Ten years ago we were about to take a decisive leap forward:1 the Single European Act. Predictions had already been made as to the costs of failing to Europeanize, about the effects of neo-protectionism, and about falling behind Japan industrially. Yet this leap had become caught up in a quarrel over initial questions (enlargement, completion, extension of powers) in the on-going conflict over the fair financial repayment claimed by Mrs Thatcher, and the extent to which systematic closures in unprofitable sectors with no future, however small they might be, had to be programmed. The analysis had also been based on the assumption of Europe’s impotence and fragmentation against the background of planetary domination established by Russians and Americans.2 The strategic initiative launched by President Reagan, known as ‘star wars’, had revealed the potential cost of European division in the sector of high technology. Thus, President Mitterrand came up with the civil alternative to the threat to the defence industries, known as Eureka.

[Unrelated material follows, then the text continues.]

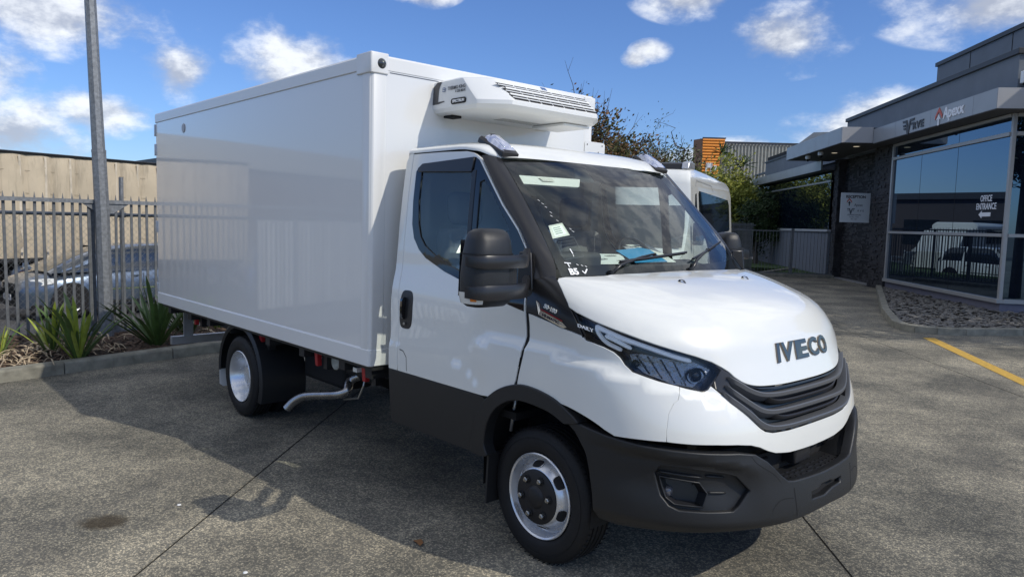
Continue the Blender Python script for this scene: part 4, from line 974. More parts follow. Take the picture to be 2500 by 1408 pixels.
# ---- chassis and running gear
CH = MB().bb(-5.60, .55, -.42, -.34, .50, .66).build('chassis_rail', 'chassis', T); MB().bb(-5.60, .55, .34, .42, .50, .66).build('chassis_rail', 'chassis', T)
for x in (-5.5, -4.9, -4.4, -3.9, -3.1, -2.5, -1.9, -1.55): MB().bb(x-.04, x+.04, -.98, .98, .70, .79).build('cross_member', 'chassis', T)
MB().bb(-5.66, -1.47, -1.0, 1.0, .765, .80).build('box_floor', 'chassis', T)
MB().bb(-3.12, -2.42, -.66, -.40, .40, .70).build('fuel_tank', 'dark', T, bevel=.04)
MB().bb(-2.3, -1.7, .40, .80, .42, .70).build('battery_box', 'chassis', T, bevel=.02)
MB().bb(-1.55, -1.30, -.80, .80, .50, .68).build('cab_mount', 'chassis', T)
MB().cyl((-3.65, -.70, .36), (-3.65, .70, .36), .06, 12).build('rear_axle', 'chassis', T); MB().lathe([(0, -.16), (.12, -.12), (.17, 0), (.12, .12), (0, .16)], 'y', c=(-3.65, 0, .37), n=20).build('differential', 'chassis', T, smooth=True)
MB().cyl((-3.55, 0, .40), (-.8, 0, .50), .045, 12).build('drive_shaft', 'chassis', T, smooth=True)
MB().cyl((0, -.8, .34), (0, .8, .34), .05, 12).build('front_axle', 'chassis', T)
MB().cyl((-1.9, -.16, .46), (-1.25, -.16, .46), .12, 16).build('silencer', 'chassis', T, smooth='auto')
MB().cyl((-1.95, -.55, .60), (-2.65, -.55, .58), .10, 14).build('air_tank', 'chassis', T, smooth='auto')
EX = MB().tube(crv([(-2.20, -.50, .53), (-2.28, -.60, .545), (-2.34, -.66, .50), (-2.31, -.70, .44), (-2.36, -.74, .405), (-2.50, -.77, .375), (-2.66, -.80, .345), (-2.78, -.83, .315), (-2.86, -.87, .265), (-2.90, -.91, .205)], 4), .034, 14, False).build('exhaust_pipe', 'exh', T, smooth=True)
MB().tube([(-2.16, -.62, .62), (-2.14, -.66, .50), (-2.18, -.68, .40), (-2.36, -.70, .36)], .009, 6).build('exhaust_hanger', 'steel', EX)
for x in (-3.347, -2.361, -1.69, -4.9):
    for s in (-1, 1):
        MB().loft([[(x-.022, s*.90, .765), (x+.022, s*.90, .765), (x+.022, s*.94, .765), (x-.022, s*.94, .765)], [(x-.020, s*.895, .645), (x+.018, s*.895, .645), (x+.018, s*.93, .645), (x-.020, s*.93, .645)]], True, True).build('red_bracket', 'red', T, bevel=.004)
        MB().bb(x+.05, x+.10, s*.84, s*.90, .63, .76).build('bracket_block', 'plastic', T)
MB().lathe([(0, -.004), (.055, -.004), (.058, .004)], 'y', c=(-2.205, -.86, .69), n=20).build('round_plate', mat('pale_plate', (.42, .43, .38), .7, var=.3, vscale=30), T)
MB().prism([(-2.60, .63), (-2.55, .64), (-2.54, .67), (-2.58, .685), (-2.62, .67)], -.80, -.79, 'xz').build('round_plate', 'alu', T)
MB().bb(-3.52, -3.42, -.93, -.91, .725, .745).build('cable_tie', 'clear', T); MB().bb(-1.80, -1.75, -.95, -.90, .70, .73).build('hose_end', 'clear', T)
for x in np.linspace(-5.5, -1.6, 9): MB().tube([(x, -.60, .66), (x+.2, -.62, .60), (x+.42, -.60, .66)], .012, 6).build('cable', 'dark', T)
# rear mudguards, flaps, bumper bar
for s in (-1, 1):
    a_o, a_i = .475, .425; rg = []
    for k in range(19):
        t = R(-22+205*k/18); c, q = math.cos(t), math.sin(t)
        rg.append([(-3.66+r*c, s*y, .36+r*q*.98) for r, y in ((a_o-.03, 1.0), (a_o, .985), (a_o, .60), (a_o-.012, .60), (a_o-.012, .97), (a_o-.055, .99))])
    MB().loft(rg, True, True).build('rear_mudguard', 'plastic', T, smooth='auto')
    MB().prism([(-.97, .43), (-.66, .43), (-.66, .19), (-.69, .165), (-.94, .165), (-.97, .19)], -4.16, -4.153, 'yz').build('mud_flap', 'trimwhite', T) if s < 0 else MB().prism([(.97, .43), (.66, .43), (.66, .19), (.69, .165), (.94, .165), (.97, .19)], -4.16, -4.153, 'yz').build('mud_flap', 'trimwhite', T)
MB().bb(-5.66, -5.60, -.93, .95, .345, .43).build('rear_guard_bar', 'alu', T); MB().bb(-5.64, -5.62, -.8, -.7, .43, .78).build('guard_arm', 'alu', T); MB().bb(-5.64, -5.62, .7, .8, .43, .78).build('guard_arm', 'alu', T)
# wheels
def tyre_prof(hw, R0=.350, rb=.222, groov=True):
    p = [(rb, -hw*.80), (rb+.01, -hw*.92), (.255, -hw), (.29, -hw*1.0), (.315, -hw*.95), (.332, -hw*.86), (.343, -hw*.76)]
    if groov:
        for g0 in (-.5, -.17, .17, .5):
            p += [(R0, hw*(g0-.045)), (R0-.008, hw*(g0-.04)), (R0-.008, hw*(g0+.04)), (R0, hw*(g0+.045))]
    else: p += [(R0, -hw*.6), (R0, hw*.6)]
    p += [(.343, hw*.76), (.332, hw*.86), (.315, hw*.95), (.29, hw), (.255, hw), (rb+.01, hw*.92), (rb, hw*.80)]
    return p
def wheel(x, yc, s, front):
    o = empty('front_wheel' if front else 'rear_wheel', (x, yc, .35)); o.parent = T
    hw = .098
    c = (x, yc, .35)
    tb = MB().lathe(tyre_prof(hw), 'y', c=c, n=72)
    MB_t = tb.build('tyre', 'tyre', o, smooth='auto', ang=45)
    # tread blocks: shallow cross cuts shown as small dark wedges
    tr = MB()
    for k in range(64):
        th = 2*PI*k/64
        for yy, w in ((-.070, .022), (.070, .022)):
            cx, cz = .3500*math.cos(th), .3500*math.sin(th); ta = Vector((-math.sin(th), 0, math.cos(th)))
            tr.box((c[0]+cx, c[1]+yy, c[2]+cz), (.0025, w, .0055), M3=Matrix.Rotation(-th, 3, 'Y') @ Matrix.Rotation(PI/2, 3, 'Y'))
    tc_ = tr.build('tread_cut', 'dark', MB_t); tc_['kind'] = 'stuff'
    for rr in (.262, .300):
        MB().lathe([(rr-.0012, 0), (rr, .0012), (rr+.0012, 0)], 'y', c=(c[0], c[1]+s*(hw*.995 if rr > .28 else hw*1.0), c[2]), n=64).build('sidewall_ring', 'tyre', MB_t)
    f = s  # outward direction in y
    if front:
        prof = [(.205, f*-.05), (.213, f*.070), (.2215, f*.082), (.223, f*.092), (.218, f*.096), (.210, f*.090), (.204, f*.060), (.200, f*.030), (.190, f*.022), (.182, f*.040), (.178, f*.054), (.150, f*.094), (.142, f*.100), (.128, f*.102), (.105, f*.098), (.10, f*.095)]
        rim = MB().lathe(prof, 'y', c=c, n=64).build('rim', 'rim', o, smooth='auto', ang=40)
        for k in range(6):
            t = R(38+60*k); d = Vector((math.cos(t), 0, math.sin(t))); tv = Vector((-math.sin(t), 0, math.cos(t)))
            # stadium slot lying on the cone between r .150 and .178
            ring = []
            for j in range(16):
                a = 2*PI*j/16; aa = .036*math.copysign(abs(math.cos(a))**.6, math.cos(a)); rr = .1640+.0150*math.copysign(abs(math.sin(a))**.7, math.sin(a))
                yy = np.interp(rr, [.142, .150, .178, .182], [.100, .094, .054, .040]); ring.append(Vector(c)+d*rr+tv*aa*(rr/.164)+Vector((0, f*(yy+.0016), 0)))
            MB().add(ring, [tuple(range(16))] ).build('rim_slot', 'dark', rim)
            edge = [p+Vector((0, 0, 0)) for p in ring]; MB().tube(edge+[edge[0]], .0015, 4, False).build('slot_edge', 'rim', rim)
        hub = MB().lathe([(.141, f*.098), (.140, f*.108), (.128, f*.113), (.060, f*.114), (.052, f*.122), (.045, f*.126), (0, f*.127)], 'y', c=c, n=48).build('hub', 'hub', o, smooth='auto', ang=30)
        for k in range(6):
            t = R(8+60*k); px, pz = c[0]+.100*math.cos(t), c[2]+.100*math.sin(t)
            MB().lathe([(.022, f*.113), (.022, f*.118), (.017, f*.120)], 'y', c=(px, c[1], pz), n=16).build('nut_recess', 'dark', hub)
            nt_ = MB().lathe([(.0135, f*.112), (.0135, f*.131), (.010, f*.134), (.007, f*.134), (.007, f*.138), (0, f*.138)], 'y', c=(px, c[1], pz), n=6).build('wheel_nut', 'steel', hub)
    else:
        prof = [(.205, f*-.06), (.213, f*.070), (.2215, f*.082), (.223, f*.092), (.218, f*.096), (.210, f*.088), (.205, f*.070), (.194, f*.055), (.192, f*.030), (.186, f*.022), (.184, f*-.01), (.178, f*-.018), (.172, f*-.045), (.150, f*-.055), (.0, f*-.058)]
        rim = MB().lathe(prof, 'y', c=c, n=64).build('rim', 'rim', o, smooth='auto', ang=40)
        hb = MB().lathe([(.085, f*-.058), (.083, f*.015), (.070, f*.028), (.0, f*.030)], 'y', c=c, n=32).build('hub', 'rim', o, smooth='auto')
        for k in range(6):
            t = R(8+60*k); px, pz = c[0]+.112*math.cos(t), c[2]+.112*math.sin(t)
            MB().lathe([(.013, f*-.056), (.013, f*-.030), (0, f*-.030)], 'y', c=(px, c[1], pz), n=6).build('wheel_nut', 'steel', hb)
for s in (-1, 1):
    wheel(0, s*.822, s, True); wheel(-3.65, s*.895, s, False); wheel(-3.65, s*.655, s, False)
    MB().lathe([(0, 0), (.17, 0)], 'y', c=(0, s*.72, .35), n=24).build('brake_disc', 'chassis', T)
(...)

For his part, Etienne Davignon had instigated the creation of a lobby for the major industrial undertakings with the aim of obliging Europe to take charge of its problems in industry: competitiveness, research and development, fragmentation of the Community market, regulatory obstacles, etc. The road had therefore been mapped out for a European revival, which required two approaches: a voluntarist one, promoting the setting up of a basis for European industrial co-operation in the hightech sectors, these being, Esprit, Eureka, Brite, Race, Euram; the other, institutional, promoting the creation of a real single market, with its famous directives leading to the creation of a complete European internal market.